WRITTEN PROBLEM: Repeat everything from the line holding "The Blender Python script for this scene continues." to the line holding "16, 18, 4.1)", inclusive, exactly. Leave out the rest.

------------------------------------------------

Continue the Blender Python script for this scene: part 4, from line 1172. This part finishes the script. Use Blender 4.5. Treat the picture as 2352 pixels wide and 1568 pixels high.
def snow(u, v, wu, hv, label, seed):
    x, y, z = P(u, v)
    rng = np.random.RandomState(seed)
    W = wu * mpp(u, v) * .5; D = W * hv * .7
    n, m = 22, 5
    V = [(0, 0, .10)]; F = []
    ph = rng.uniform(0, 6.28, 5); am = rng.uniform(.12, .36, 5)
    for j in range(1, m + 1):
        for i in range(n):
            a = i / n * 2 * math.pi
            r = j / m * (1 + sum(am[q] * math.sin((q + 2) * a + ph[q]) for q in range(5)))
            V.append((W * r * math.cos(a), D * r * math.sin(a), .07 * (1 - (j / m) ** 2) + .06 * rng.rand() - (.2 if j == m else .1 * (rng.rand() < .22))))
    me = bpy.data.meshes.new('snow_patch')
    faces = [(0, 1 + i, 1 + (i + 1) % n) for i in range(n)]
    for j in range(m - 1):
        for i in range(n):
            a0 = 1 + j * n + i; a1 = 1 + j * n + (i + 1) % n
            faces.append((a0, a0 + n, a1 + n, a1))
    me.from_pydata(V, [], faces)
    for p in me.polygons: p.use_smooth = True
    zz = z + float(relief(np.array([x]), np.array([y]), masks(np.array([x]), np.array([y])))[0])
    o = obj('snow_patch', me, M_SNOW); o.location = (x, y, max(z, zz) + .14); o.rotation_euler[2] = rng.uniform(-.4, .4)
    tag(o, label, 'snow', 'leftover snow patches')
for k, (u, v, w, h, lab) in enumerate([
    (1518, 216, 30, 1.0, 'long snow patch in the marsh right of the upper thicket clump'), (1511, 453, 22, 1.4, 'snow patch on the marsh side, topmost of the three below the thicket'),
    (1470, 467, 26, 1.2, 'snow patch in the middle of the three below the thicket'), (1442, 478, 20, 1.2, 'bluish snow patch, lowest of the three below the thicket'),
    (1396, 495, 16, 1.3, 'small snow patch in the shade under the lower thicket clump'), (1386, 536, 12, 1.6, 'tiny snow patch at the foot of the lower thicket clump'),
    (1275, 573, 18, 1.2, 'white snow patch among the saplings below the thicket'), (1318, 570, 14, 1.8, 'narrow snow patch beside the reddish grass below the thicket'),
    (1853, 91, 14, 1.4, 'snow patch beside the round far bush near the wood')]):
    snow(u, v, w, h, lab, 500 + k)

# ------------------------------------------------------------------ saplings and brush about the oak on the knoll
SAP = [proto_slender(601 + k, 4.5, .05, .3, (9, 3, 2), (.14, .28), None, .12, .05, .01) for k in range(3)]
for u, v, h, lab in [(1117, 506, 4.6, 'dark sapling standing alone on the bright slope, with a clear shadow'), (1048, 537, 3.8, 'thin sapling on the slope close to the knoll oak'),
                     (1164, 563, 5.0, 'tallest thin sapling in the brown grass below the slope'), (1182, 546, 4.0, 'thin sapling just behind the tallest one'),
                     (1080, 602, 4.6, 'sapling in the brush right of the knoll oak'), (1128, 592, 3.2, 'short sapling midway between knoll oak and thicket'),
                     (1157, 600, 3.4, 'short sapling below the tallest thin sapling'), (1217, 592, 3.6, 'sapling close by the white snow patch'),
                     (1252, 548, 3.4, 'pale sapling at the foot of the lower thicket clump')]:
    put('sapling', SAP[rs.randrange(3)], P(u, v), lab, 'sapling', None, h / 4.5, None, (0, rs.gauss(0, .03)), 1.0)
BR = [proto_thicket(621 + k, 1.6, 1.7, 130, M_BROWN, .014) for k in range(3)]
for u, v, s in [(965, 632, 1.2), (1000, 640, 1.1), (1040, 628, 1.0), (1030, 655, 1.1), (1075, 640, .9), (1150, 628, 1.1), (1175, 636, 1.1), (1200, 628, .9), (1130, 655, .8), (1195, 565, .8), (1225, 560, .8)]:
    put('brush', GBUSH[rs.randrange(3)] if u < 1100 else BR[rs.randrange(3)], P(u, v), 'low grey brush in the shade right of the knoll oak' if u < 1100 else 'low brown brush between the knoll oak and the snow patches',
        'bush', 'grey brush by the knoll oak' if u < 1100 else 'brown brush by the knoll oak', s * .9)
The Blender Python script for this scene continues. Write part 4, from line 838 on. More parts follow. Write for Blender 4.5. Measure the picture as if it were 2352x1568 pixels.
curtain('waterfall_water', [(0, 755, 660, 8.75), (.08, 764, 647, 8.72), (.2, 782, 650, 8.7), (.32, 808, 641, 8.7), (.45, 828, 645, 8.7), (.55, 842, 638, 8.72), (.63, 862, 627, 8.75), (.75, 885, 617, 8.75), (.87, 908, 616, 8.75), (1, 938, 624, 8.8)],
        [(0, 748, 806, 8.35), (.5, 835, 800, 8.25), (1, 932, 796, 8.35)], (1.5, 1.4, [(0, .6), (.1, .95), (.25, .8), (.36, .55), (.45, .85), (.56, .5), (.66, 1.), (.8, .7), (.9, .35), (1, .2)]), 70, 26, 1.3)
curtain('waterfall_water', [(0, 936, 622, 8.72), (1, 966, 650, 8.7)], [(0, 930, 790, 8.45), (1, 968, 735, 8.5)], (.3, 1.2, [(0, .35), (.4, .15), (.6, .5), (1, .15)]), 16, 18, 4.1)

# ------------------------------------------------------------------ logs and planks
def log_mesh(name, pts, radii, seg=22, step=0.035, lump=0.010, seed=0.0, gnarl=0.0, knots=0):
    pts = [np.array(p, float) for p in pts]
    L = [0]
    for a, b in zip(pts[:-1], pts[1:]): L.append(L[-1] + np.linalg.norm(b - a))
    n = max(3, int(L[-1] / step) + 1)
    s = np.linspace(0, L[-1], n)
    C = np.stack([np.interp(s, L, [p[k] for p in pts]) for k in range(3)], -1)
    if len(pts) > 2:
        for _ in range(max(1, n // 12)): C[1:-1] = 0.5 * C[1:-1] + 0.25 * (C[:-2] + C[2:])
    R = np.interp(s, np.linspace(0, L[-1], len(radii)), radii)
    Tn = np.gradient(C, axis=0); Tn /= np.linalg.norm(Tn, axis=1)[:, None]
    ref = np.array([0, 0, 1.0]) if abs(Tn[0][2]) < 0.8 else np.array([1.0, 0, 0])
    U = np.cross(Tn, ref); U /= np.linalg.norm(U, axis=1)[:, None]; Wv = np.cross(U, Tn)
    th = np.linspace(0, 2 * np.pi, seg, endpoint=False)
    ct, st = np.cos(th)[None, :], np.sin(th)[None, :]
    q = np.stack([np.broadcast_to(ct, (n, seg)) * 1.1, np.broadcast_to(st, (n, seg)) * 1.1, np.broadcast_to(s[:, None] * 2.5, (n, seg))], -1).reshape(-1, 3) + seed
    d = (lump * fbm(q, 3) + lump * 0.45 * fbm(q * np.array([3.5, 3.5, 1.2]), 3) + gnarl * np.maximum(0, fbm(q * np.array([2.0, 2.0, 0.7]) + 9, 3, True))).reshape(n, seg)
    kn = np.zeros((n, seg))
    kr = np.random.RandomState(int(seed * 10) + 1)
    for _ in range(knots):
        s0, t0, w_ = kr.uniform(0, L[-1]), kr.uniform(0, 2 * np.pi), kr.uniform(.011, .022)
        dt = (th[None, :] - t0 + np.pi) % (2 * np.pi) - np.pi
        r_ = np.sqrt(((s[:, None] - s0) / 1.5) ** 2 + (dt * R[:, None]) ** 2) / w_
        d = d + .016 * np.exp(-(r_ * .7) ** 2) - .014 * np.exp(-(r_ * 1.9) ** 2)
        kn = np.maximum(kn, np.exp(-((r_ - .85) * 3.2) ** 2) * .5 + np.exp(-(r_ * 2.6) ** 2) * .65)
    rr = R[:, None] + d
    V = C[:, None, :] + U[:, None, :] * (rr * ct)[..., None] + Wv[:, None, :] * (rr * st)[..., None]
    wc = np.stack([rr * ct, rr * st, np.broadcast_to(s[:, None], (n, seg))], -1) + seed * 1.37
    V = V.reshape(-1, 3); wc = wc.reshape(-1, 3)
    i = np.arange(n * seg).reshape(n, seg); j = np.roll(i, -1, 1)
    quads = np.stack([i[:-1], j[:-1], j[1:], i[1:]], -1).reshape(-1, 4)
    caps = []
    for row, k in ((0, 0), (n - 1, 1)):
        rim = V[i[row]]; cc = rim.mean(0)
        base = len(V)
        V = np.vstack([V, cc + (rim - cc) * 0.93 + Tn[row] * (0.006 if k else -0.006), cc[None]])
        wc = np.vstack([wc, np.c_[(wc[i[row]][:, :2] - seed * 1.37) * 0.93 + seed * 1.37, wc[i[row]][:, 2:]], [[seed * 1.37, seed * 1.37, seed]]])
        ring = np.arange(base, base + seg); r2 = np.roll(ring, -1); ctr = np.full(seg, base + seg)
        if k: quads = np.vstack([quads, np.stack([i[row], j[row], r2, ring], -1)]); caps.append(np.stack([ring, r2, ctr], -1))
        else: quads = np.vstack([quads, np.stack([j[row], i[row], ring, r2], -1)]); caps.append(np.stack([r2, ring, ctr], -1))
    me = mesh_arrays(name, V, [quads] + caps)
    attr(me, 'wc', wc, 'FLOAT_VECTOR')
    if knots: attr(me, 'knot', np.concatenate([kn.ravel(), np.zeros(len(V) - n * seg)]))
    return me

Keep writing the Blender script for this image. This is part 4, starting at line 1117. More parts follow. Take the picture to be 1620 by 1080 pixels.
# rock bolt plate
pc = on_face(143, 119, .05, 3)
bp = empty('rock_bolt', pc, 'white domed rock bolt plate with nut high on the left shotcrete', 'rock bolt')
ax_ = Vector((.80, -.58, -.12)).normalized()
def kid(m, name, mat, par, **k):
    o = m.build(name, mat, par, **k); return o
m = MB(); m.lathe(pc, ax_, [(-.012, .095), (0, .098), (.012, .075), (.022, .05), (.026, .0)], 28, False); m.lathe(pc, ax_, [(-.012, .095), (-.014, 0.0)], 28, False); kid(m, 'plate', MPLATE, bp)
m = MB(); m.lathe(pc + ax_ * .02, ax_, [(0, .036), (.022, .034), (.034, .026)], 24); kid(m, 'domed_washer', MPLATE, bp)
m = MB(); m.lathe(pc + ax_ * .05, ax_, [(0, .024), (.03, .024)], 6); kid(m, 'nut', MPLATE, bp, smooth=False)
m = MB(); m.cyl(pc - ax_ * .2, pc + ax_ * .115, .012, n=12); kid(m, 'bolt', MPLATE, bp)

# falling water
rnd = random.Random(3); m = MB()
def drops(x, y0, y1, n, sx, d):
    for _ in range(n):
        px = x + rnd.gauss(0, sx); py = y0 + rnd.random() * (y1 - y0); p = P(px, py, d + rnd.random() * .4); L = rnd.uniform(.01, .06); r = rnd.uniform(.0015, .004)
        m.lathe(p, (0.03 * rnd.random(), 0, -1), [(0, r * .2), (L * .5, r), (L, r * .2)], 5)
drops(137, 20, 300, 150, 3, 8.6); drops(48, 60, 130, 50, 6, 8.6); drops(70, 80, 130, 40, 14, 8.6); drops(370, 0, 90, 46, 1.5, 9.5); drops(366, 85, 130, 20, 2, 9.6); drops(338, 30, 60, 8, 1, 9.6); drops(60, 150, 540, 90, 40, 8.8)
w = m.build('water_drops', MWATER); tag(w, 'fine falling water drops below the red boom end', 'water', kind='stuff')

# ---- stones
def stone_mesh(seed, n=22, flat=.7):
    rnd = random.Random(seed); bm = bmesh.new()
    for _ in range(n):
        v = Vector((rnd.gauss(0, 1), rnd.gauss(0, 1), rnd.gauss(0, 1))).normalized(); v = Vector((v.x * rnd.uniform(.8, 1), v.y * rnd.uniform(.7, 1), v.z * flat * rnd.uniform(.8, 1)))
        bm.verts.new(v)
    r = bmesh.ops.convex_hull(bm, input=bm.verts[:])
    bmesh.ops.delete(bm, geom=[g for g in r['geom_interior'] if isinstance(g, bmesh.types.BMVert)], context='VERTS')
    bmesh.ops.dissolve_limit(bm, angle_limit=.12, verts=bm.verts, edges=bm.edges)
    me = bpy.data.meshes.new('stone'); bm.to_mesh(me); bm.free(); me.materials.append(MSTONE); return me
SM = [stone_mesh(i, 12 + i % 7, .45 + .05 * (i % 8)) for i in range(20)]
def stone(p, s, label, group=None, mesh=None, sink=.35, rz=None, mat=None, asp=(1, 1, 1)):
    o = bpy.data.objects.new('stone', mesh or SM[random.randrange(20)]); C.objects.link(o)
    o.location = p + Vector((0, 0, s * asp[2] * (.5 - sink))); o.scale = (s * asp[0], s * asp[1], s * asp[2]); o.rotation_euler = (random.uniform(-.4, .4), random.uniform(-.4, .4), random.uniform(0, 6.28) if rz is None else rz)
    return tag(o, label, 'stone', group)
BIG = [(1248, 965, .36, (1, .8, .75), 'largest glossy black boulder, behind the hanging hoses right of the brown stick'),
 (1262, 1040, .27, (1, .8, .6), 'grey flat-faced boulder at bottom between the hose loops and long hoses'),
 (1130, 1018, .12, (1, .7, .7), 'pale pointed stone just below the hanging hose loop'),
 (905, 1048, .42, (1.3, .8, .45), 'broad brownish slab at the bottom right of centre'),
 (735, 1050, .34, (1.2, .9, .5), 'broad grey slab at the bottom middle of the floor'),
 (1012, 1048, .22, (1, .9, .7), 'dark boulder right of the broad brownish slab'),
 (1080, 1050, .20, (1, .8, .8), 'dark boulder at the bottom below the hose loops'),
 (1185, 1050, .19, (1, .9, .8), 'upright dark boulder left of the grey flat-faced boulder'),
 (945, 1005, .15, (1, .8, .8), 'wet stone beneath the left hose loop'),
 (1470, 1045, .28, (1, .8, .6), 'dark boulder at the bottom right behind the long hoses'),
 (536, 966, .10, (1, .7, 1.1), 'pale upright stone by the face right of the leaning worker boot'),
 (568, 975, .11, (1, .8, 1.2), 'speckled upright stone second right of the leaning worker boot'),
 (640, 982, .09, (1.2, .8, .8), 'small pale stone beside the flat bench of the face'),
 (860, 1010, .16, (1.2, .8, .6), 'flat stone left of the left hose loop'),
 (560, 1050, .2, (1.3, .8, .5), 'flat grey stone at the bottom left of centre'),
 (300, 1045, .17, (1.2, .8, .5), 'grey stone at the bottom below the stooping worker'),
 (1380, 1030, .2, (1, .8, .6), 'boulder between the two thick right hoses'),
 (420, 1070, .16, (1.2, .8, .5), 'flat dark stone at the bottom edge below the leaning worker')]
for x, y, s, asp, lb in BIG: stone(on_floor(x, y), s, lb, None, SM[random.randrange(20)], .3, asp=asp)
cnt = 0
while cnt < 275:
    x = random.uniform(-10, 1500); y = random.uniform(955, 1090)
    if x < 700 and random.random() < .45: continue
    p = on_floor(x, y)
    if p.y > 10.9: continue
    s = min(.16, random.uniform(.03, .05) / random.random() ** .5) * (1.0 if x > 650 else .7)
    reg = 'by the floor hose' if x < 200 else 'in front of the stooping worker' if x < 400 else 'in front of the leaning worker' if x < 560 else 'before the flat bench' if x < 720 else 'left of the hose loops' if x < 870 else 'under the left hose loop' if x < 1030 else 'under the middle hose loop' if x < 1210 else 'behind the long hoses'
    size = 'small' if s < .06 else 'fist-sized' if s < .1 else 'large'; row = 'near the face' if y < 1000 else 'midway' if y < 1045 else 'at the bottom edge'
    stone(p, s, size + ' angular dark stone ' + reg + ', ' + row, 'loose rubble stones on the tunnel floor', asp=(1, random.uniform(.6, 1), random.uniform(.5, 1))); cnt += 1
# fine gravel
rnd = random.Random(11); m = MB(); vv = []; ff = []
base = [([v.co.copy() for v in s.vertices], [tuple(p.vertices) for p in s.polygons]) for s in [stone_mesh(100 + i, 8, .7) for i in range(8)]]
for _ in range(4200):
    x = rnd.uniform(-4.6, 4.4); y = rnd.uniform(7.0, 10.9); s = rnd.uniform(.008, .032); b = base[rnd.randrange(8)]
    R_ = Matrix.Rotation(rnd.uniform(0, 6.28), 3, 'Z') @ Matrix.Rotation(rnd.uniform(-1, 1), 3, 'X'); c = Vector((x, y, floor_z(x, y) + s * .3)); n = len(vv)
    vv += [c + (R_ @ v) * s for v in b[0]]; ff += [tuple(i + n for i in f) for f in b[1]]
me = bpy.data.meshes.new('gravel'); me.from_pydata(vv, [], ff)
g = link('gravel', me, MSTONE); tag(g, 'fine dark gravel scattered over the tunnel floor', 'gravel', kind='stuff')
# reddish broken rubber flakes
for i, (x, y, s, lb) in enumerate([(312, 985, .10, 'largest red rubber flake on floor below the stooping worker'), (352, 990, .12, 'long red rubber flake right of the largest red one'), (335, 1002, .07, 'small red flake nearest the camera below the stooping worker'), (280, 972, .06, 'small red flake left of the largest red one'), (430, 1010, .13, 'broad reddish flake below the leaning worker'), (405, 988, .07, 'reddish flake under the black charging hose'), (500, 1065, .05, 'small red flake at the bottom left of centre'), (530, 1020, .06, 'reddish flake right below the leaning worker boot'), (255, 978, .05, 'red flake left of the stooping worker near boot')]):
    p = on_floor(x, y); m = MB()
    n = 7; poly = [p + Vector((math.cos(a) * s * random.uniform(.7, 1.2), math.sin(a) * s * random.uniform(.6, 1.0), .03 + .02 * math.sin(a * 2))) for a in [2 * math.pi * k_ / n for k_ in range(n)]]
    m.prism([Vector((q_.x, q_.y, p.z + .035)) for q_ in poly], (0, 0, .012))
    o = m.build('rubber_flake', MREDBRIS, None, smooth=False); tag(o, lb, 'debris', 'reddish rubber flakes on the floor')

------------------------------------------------

COMPLETE OUTPUT:
The Blender Python script for this scene continues. Write part 4, from line 838 on. More parts follow. Write for Blender 4.5. Measure the picture as if it were 2352x1568 pixels.
curtain('waterfall_water', [(0, 755, 660, 8.75), (.08, 764, 647, 8.72), (.2, 782, 650, 8.7), (.32, 808, 641, 8.7), (.45, 828, 645, 8.7), (.55, 842, 638, 8.72), (.63, 862, 627, 8.75), (.75, 885, 617, 8.75), (.87, 908, 616, 8.75), (1, 938, 624, 8.8)],
        [(0, 748, 806, 8.35), (.5, 835, 800, 8.25), (1, 932, 796, 8.35)], (1.5, 1.4, [(0, .6), (.1, .95), (.25, .8), (.36, .55), (.45, .85), (.56, .5), (.66, 1.), (.8, .7), (.9, .35), (1, .2)]), 70, 26, 1.3)
curtain('waterfall_water', [(0, 936, 622, 8.72), (1, 966, 650, 8.7)], [(0, 930, 790, 8.45), (1, 968, 735, 8.5)], (.3, 1.2, [(0, .35), (.4, .15), (.6, .5), (1, .15)]), 16, 18, 4.1)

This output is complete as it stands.